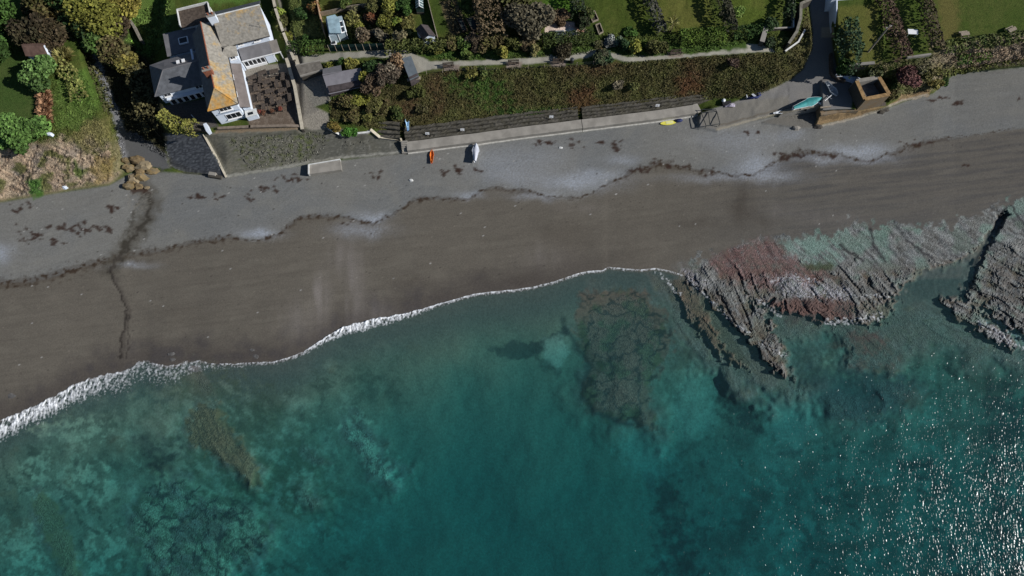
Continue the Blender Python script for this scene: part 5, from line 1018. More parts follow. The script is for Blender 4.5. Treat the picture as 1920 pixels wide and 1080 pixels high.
pxwall('plot_fence', 'narrow grey board fence between the vegetable plots', [(797, -20), (812, 40), (822, 78)], -.2, 1.2, .1, M_pale, None, 'fence')
pxwall('timber_fence', 'tan timber fence left of the summer house garden', [(592, -20), (604, 40), (612, 72)], -.2, 1.7, .12, mat('tan_board', (.40, .27, .17), .85, .2, 3, .15), None, 'fence')
pxwall('rail_fence', 'pale timber fence above the summer house', [(604, 30), (624, 26), (660, 18), (690, 14)], -.2, 1.1, .1, M_pale, None, 'fence')
pxwall('garden_terrace_wall', 'pale wall at the foot of the white table lawn', [(1700, 110), (1742, 104)], -.5, .4, .25, M_concr, M_concr)
pxwall('garden_foot_wall', 'grey wall below the lawn with the telegraph pole', [(1590, 124), (1636, 120)], -1.0, .35, .4, M_stone, M_concr)
t = thing('windbreak_fence', 'dark green netting fence beside the clipped hedge', 'fence', G(620, 97)); a, b = G(619, 97), G(722, 94)
for k in range(9):
    o = a*(1-k/8)+b*k/8; MB().tube([o, o+Vector((0, 0, 1.9))], .05, 6).build('post', M_pale, t)
MB().slab([a+Vector((0, .2, 1.7)), a+Vector((0, 0, .1)), b+Vector((0, 0, .1)), b+Vector((0, .2, 1.7))], .04).build('netting', mat('green_net', (.02, .05, .045), .9, .25, 2, .1), t)
def wirefence(label, pts):
    t = thing('wire_fence', label, 'fence', G(*pts[0]), 'wire fences along the bank edge'); pr = [G(*p) for p in pts]; b = MB()
    for h_ in (.5, .95): b.tube([p+Vector((0, 0, h_)) for p in pr], .018, 4)
    b.build('wire', M_steel, t)
    for p0, p1 in zip(pr[:-1], pr[1:]):
        n = max(1, int((p1-p0).length/2.2))
        for k in range(n): o = p0*(1-k/n)+p1*k/n; MB().tube([o-Vector((0, 0, .2)), o+Vector((0, 0, 1.1))], .05, 5).build('post', M_pale, t)
wirefence('low post and wire fence along the bank below the left benches', [(800, 139), (860, 134), (935, 133)]); wirefence('low post and wire fence along the bank below the right benches', [(960, 131), (1050, 126), (1112, 122), (1148, 118)])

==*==

## [Problem to work on]
Reproduce the whole listing above word for word, but not its pictures.

## [Completed task]
Continue the Blender Python script for this scene: part 5, from line 1018. More parts follow. The script is for Blender 4.5. Treat the picture as 1920 pixels wide and 1080 pixels high.
pxwall('plot_fence', 'narrow grey board fence between the vegetable plots', [(797, -20), (812, 40), (822, 78)], -.2, 1.2, .1, M_pale, None, 'fence')
pxwall('timber_fence', 'tan timber fence left of the summer house garden', [(592, -20), (604, 40), (612, 72)], -.2, 1.7, .12, mat('tan_board', (.40, .27, .17), .85, .2, 3, .15), None, 'fence')
pxwall('rail_fence', 'pale timber fence above the summer house', [(604, 30), (624, 26), (660, 18), (690, 14)], -.2, 1.1, .1, M_pale, None, 'fence')
pxwall('garden_terrace_wall', 'pale wall at the foot of the white table lawn', [(1700, 110), (1742, 104)], -.5, .4, .25, M_concr, M_concr)
pxwall('garden_foot_wall', 'grey wall below the lawn with the telegraph pole', [(1590, 124), (1636, 120)], -1.0, .35, .4, M_stone, M_concr)
t = thing('windbreak_fence', 'dark green netting fence beside the clipped hedge', 'fence', G(620, 97)); a, b = G(619, 97), G(722, 94)
for k in range(9):
    o = a*(1-k/8)+b*k/8; MB().tube([o, o+Vector((0, 0, 1.9))], .05, 6).build('post', M_pale, t)
MB().slab([a+Vector((0, .2, 1.7)), a+Vector((0, 0, .1)), b+Vector((0, 0, .1)), b+Vector((0, .2, 1.7))], .04).build('netting', mat('green_net', (.02, .05, .045), .9, .25, 2, .1), t)
def wirefence(label, pts):
    t = thing('wire_fence', label, 'fence', G(*pts[0]), 'wire fences along the bank edge'); pr = [G(*p) for p in pts]; b = MB()
    for h_ in (.5, .95): b.tube([p+Vector((0, 0, h_)) for p in pr], .018, 4)
    b.build('wire', M_steel, t)
    for p0, p1 in zip(pr[:-1], pr[1:]):
        n = max(1, int((p1-p0).length/2.2))
        for k in range(n): o = p0*(1-k/n)+p1*k/n; MB().tube([o-Vector((0, 0, .2)), o+Vector((0, 0, 1.1))], .05, 5).build('post', M_pale, t)
wirefence('low post and wire fence along the bank below the left benches', [(800, 139), (860, 134), (935, 133)]); wirefence('low post and wire fence along the bank below the right benches', [(960, 131), (1050, 126), (1112, 122), (1148, 118)])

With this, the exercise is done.